Montreal – Die entspannten Urlaubstage sind für Angelique Kerber vorbei, die Wimbledonsiegerin greift erstmals nach ihrem Triumph von London ins Turniergeschehen ein.
Nach einer Zeit, den Grand-Slam-Erfolg sacken zu lassen, nach der Ruhe, um Abstand zu gewinnen, steht für die 30-Jährige in Montreal Tennis wieder im Fokus. Dreieinhalb Wochen nach dem Wimbledon-Finale gegen Serena Williams zählen wieder Ergebnisse.
Alles andere als ein Sieg über Tatjana Maria oder die Französin Alizé Cornet zum Auftakt der nordamerikanischen Hartplatz-Saison wäre eine Enttäuschung. «Es ist Zeit, wieder auf den Platz zurückzukehren. Neue Herausforderungen warten», schrieb die Weltranglisten-Vierte im Internet unter ein Trainingsbild, das sie beim Aufschlag zeigt.
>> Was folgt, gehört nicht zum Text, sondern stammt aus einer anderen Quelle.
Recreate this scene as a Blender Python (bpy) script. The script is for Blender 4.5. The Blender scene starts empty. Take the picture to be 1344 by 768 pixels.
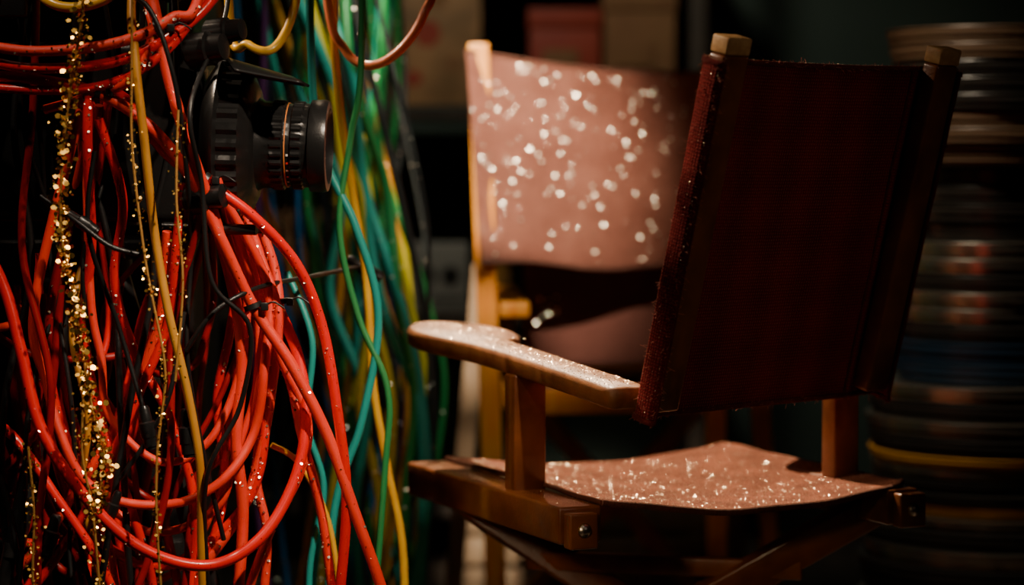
import bpy, bmesh, math, random
from mathutils import Vector, Matrix, noise
random.seed(7)
S = bpy.context.scene
COL = S.collection

# ------------------------------------------------------------------ materials
def mat(name, c, rough=.5, metal=0., c2=None, nscale=8., stretch=(1,1,1), bump=0., bscale=60., coat=0., sheen=0., emis=None, estr=0., detail=4, sheen_tint=None, spec=None):
    m = bpy.data.materials.new(name); m.use_nodes = True
    nt = m.node_tree; b = nt.nodes['Principled BSDF']
    b.inputs['Base Color'].default_value = (*c, 1)
    b.inputs['Roughness'].default_value = rough
    b.inputs['Metallic'].default_value = metal
    if coat: b.inputs['Coat Weight'].default_value = coat; b.inputs['Coat Roughness'].default_value = .12
    if sheen:
        b.inputs['Sheen Weight'].default_value = sheen; b.inputs['Sheen Roughness'].default_value = .4
        b.inputs['Sheen Tint'].default_value = (*(sheen_tint or c), 1)
    if spec is not None: b.inputs['Specular IOR Level'].default_value = spec
    if emis: b.inputs['Emission Color'].default_value = (*emis, 1); b.inputs['Emission Strength'].default_value = estr
    tc = nt.nodes.new('ShaderNodeTexCoord'); mp = nt.nodes.new('ShaderNodeMapping')
    mp.inputs['Scale'].default_value = stretch
    nt.links.new(tc.outputs['Object'], mp.inputs['Vector'])
    if c2:
        n = nt.nodes.new('ShaderNodeTexNoise'); n.inputs['Scale'].default_value = nscale; n.inputs['Detail'].default_value = detail
        r = nt.nodes.new('ShaderNodeValToRGB')
        r.color_ramp.elements[0].position = .35; r.color_ramp.elements[0].color = (*c, 1)
        r.color_ramp.elements[1].position = .68; r.color_ramp.elements[1].color = (*c2, 1)
        nt.links.new(mp.outputs[0], n.inputs['Vector']); nt.links.new(n.outputs['Fac'], r.inputs[0])
        nt.links.new(r.outputs[0], b.inputs['Base Color'])
    if bump:
        n2 = nt.nodes.new('ShaderNodeTexNoise'); n2.inputs['Scale'].default_value = bscale; n2.inputs['Detail'].default_value = 3
        bp = nt.nodes.new('ShaderNodeBump'); bp.inputs['Strength'].default_value = bump; bp.inputs['Distance'].default_value = .002
        nt.links.new(mp.outputs[0], n2.inputs['Vector']); nt.links.new(n2.outputs['Fac'], bp.inputs['Height'])
        nt.links.new(bp.outputs[0], b.inputs['Normal'])
    return m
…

In Montreal ist die Kielerin an Position vier gesetzt. Alle Topspielerinnen bereiten sich auf die US Open vor, die am 27. August in New York beginnen. Vor einem Jahr erlebte Kerber dort mit ihrem Erstrunden-Aus einen schmerzhaften Tiefpunkt. Mit dem Glauben an sich selbst und der Motivation von Wimbledon ist der zweitbesten Spielerin der Saison vieles zuzutrauen. Im unberechenbaren Damen-Tennis ist der nächste Grand-Slam-Coup nicht unmöglich.
In der Weltrangliste könnte die Linkshänderin beim Coupe Rogers schon mit zwei Siegen Punkte gutmachen. Kurioserweise hätte es gleich beim ersten Turnier-Auftritt nach dem denkwürdigen 14. Juli 2018 zur Wimbledon-Revanche gegen Serena Williams kommen können. Doch die US-Amerikanerin sagte aus persönlichen Gründen ab.
Eine Auszeit vom schnelllebigen Tennis-Geschäft hatte sich auch Kerber nach ihrem dritten Grand-Slam-Titel gegönnt. Mit entspannten Tagen am Pool belohnte sie sich für ihren Wimbledonsieg. Sie hat den Titel gewonnen, auf den sie jahrelang hingearbeitet hat – und von dem sie schon als Kind geträumt hat. Wimbledon ist populärer als jedes andere Tennis-Turnier der Welt. «Neu ist: Sie wird jetzt international und national mit anderen Augen gesehen», sagte der dreimalige Wimbledonsieger Boris Becker dem «Tennismagazin».
In den vergangenen beiden Jahren bereitete der Trubel Kerber Probleme. Der Australian-Open- und der US-Open-Titel 2016 sowie der Aufstieg an die Spitze der Tennis-Weltrangliste wurden zur Last. Sie geriet in einen Abwärtsstrudel, zahlreiche frühe Niederlagen waren die Folgen. «Ich wollte es weiter allen beweisen, aber es ging nicht. Ich war leer, psychisch, aber auch physisch», beschrieb sie im «Spiegel» ihr mentales Loch, nachdem sie begonnen hatte, über alles nachzudenken. «Ich merkte: Da stimmt was nicht. Ich fuhr zu Turnieren und war in Gedanken noch zwei, drei Monate hinterher.»
Diesmal will sie mit den Erwartungen, dem Hype und den Pflichten neben dem Platz besser umgehen. Genau deshalb hat sie sich nach Wimbledon erst einmal zurückgezogen. Sie habe gelernt, sie sei reifer geworden, sagte sie. «Bei Angie muss man sich keine Sorgen machen, dass dieser Titel eine Last werden könnte», behauptete Becker.